Çevresel imgelerin ölçülebilmesi, sınıflandırılabilmesi açısından üzerinde durulan en nemli konu da “algısal değer, anlam” kavramının nasıl açıklanabileceğidir. Buna göre çevresel imgelerin anlamları üç farklı düzlemde ele alınmaktadır:

 Görüntüsel Anlam; bir şeyin ne olduğu, diğer şeylerden farklılaşan yönlerinin neler olduğu yargısı olarak ifade edilmiştir.

 Çağrışımsal Anlam; bir yerin ya da bir şeyin niteliklerinden, karakterinden ya da kullanıcısından hissi sonuçlar çıkartabilme olarak ifade edilmiştir.

 Soyut Anlam; geniş, soyut kavramlarla ve dünya görüşleriyle nesnelerin anlamlarına bakılması olarak ifade edilmiştir (Green, 1999).

Göstergebilimsel yöntemle analizlerin pragmatik (yararsal) boyutu

Pragmatik (yararsal) boyutta; göstergeler ile göstergeleri kullananlar arasındaki ilişkileri ve kullanıcıların davranışları incelenmektedir. Mimarlık göstergeleri de insan davranışlarını ve tepkilerini en çok etkileyen faktörlerin arasındadır.

Pragmatik tasarım, işlev ve kullanıma yönelik birikmiş birikimlerin esas alınarak yapıldığı akılcı tasarımlardır. Pragmatik tasarımda biçim, fonksiyonun direkt yanıtı gibidir.
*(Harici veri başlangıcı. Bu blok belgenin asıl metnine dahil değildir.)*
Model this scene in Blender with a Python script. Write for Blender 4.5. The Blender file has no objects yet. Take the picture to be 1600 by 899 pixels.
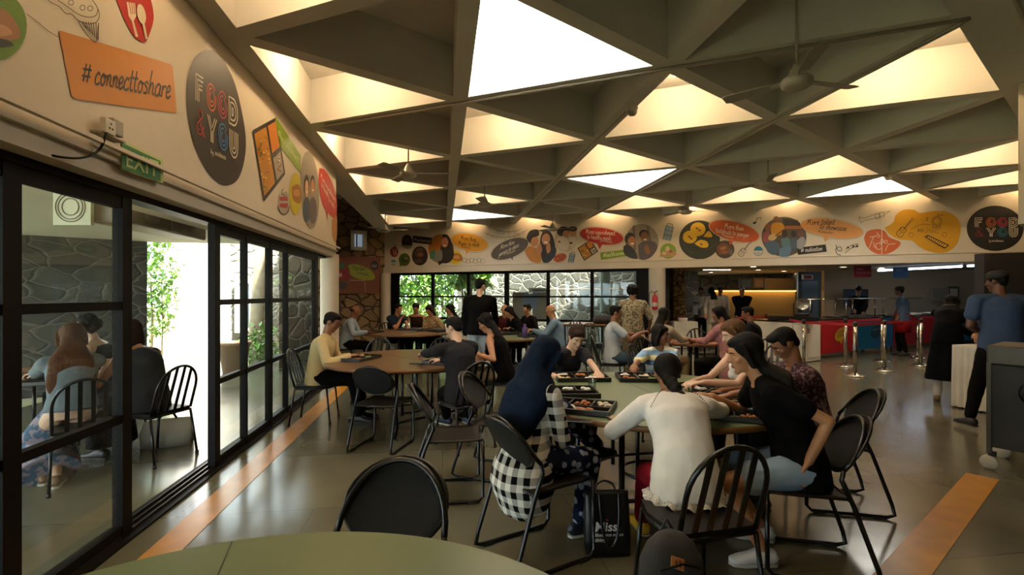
import bpy, bmesh, math, random
from mathutils import Vector, Matrix, noise
V = Vector
rnd = random.Random(7)
SC = bpy.context.scene
COL = SC.collection
# ------------------------------------------------------------ camera, sky, sun, exposure
FPX = 758.0; HOR = 460.3; HC = 1.52
cam_d = bpy.data.cameras.new('camera'); cam = bpy.data.objects.new('camera', cam_d); COL.objects.link(cam)
cam.location = (0, 0, HC); cam.rotation_euler = (math.pi/2, 0, 0)
cam_d.sensor_fit = 'HORIZONTAL'; cam_d.sensor_width = 36; cam_d.lens = 36*FPX/1600
cam_d.shift_y = (HOR-449.5)/1600
cam_d.clip_start = 0.05; cam_d.clip_end = 200
SC.camera = cam
w = bpy.data.worlds.new('sky'); SC.world = w; w.use_nodes = True
nt = w.node_tree; nt.nodes.clear()
wo = nt.nodes.new('ShaderNodeOutputWorld'); bg = nt.nodes.new('ShaderNodeBackground'); bg.inputs[0].default_value = (0.80, 0.92, 1.0, 1); bg.inputs[1].default_value = 8.5
nt.links.new(bg.outputs[0], wo.inputs[0])
sun_d = bpy.data.lights.new('sun', 'SUN'); sun_d.energy = 36; sun_d.angle = math.radians(1.5); sun_d.color = (1, .93, .82)
sun = bpy.data.objects.new('sun', sun_d); COL.objects.link(sun)
sun.rotation_euler = V((-0.48, 0.38, -1.0)).to_track_quat('-Z', 'Y').to_euler()
SC.view_settings.view_transform = 'Standard'; SC.view_settings.look = 'None'
SC.view_settings.exposure = 0.12; SC.view_settings.gamma = 1; SC.view_settings.use_curve_mapping = False
BULB_W = 54.0; PANE_E = 11.0
try:
    SC.cycles.use_denoising = True
    SC.cycles.max_bounces = 7; SC.cycles.diffuse_bounces = 4; SC.cycles.glossy_bounces = 3; SC.cycles.transmission_bounces = 5; SC.cycles.transparent_max_bounces = 8
    SC.cycles.sample_clamp_indirect = 4.0; SC.cycles.caustics_reflective = False; SC.cycles.caustics_refractive = False
except Exception: pass
# ------------------------------------------------------------ coordinates
YAW = 0.1422; CY, SY = math.cos(YAW), math.sin(YAW)
def RW(X, Y, z=0.0): return V((CY*X-SY*Y, SY*X+CY*Y, z))           # room frame -> world
def at(px, d, z=0.0): return V(((px-800)/FPX*d, d, z))
def fl(px, py): d = FPX*HC/(py-HOR); return at(px, d, 0)
ADIR = RW(0, 1); BDIR = RW(math.cos(math.radians(30)), -0.5); CDIR = RW(math.cos(math.radians(30)), 0.5)
LS = 2.2; LA = LS*math.sqrt(3)/2; OX, OY = -1.711, .987; ZC = 3.651; ZT = 4.2
def node(i, k, z=ZC): return RW(OX+i*LA, OY+k*LS, z)
# ------------------------------------------------------------ materials
MATS = {}
def srgb(h):
    if isinstance(h, str):
        h = h.lstrip('#'); c = [int(h[i:i+2], 16)/255 for i in (0, 2, 4)]
    else: c = list(h)
    return [x/12.92 if x <= .04045 else ((x+.055)/1.055)**2.4 for x in c]+[1]
def mat(name, col='#888888', rough=.6, metal=0, bump=0, bscale=60, vary=0, vscale=8, emit=0, coat=0, spec=None):
    if name in MATS: return MATS[name]
    m = bpy.data.materials.new(name); m.use_nodes = True; MATS[name] = m
    n = m.node_tree; b = n.nodes['Principled BSDF']
    b.inputs['Base Color'].default_value = srgb(col); b.inputs['Roughness'].default_value = rough; b.inputs['Metallic'].default_value = metal
    if spec is not None: b.inputs['Specular IOR Level'].default_value = spec
    if coat: b.inputs['Coat Weight'].default_value = coat; b.inputs['Coat Roughness'].default_value = .1
    if emit: b.inputs['Emission Color'].default_value = srgb(col); b.inputs['Emission Strength'].default_value = emit
    tc = n.nodes.new('ShaderNodeTexCoord')
    nz = n.nodes.new('ShaderNodeTexNoise'); nz.inputs['Scale'].default_value = vscale; nz.inputs['Detail'].default_value = 4
    n.links.new(tc.outputs['Object'], nz.inputs['Vector'])
    v = max(vary, .04)
    mx = n.nodes.new('ShaderNodeMixRGB'); mx.blend_type = 'MULTIPLY'; mx.inputs[0].default_value = 1
    mx.inputs[1].default_value = srgb(col)
    cr = n.nodes.new('ShaderNodeValToRGB'); cr.color_ramp.elements[0].position = .3; cr.color_ramp.elements[1].position = .7
    cr.color_ramp.elements[0].color = (1-v, 1-v, 1-v, 1); cr.color_ramp.elements[1].color = (1, 1, 1, 1)
    n.links.new(nz.outputs[0], cr.inputs[0]); n.links.new(cr.outputs[0], mx.inputs[2]); n.links.new(mx.outputs[0], b.inputs['Base Color'])
    if bump:
        nb = n.nodes.new('ShaderNodeTexNoise'); nb.inputs['Scale'].default_value = bscale; nb.inputs['Detail'].default_value = 3
        n.links.new(tc.outputs['Object'], nb.inputs['Vector'])
        bp = n.nodes.new('ShaderNodeBump'); bp.inputs['Strength'].default_value = bump; bp.inputs['Distance'].default_value = .01
        n.links.new(nb.outputs[0], bp.inputs['Height']); n.links.new(bp.outputs[0], b.inputs['Normal'])
    return m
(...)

Mekanlar veya mekan öğeleri, duvarlar, kapılar, pencereler salt belli bir işleve en uygun koşulları oluşturmak üzere bir araya gelmektedir. Ancak bu işlemler sonucunda oluşan form işlevsel bir gerekliliğin ürünü olmaktadır. Pragmatik yaklaşımda form kompozisyonlarını oluşturan bütün elemanlar yarara yönelik olarak biçimlendirilmektedir.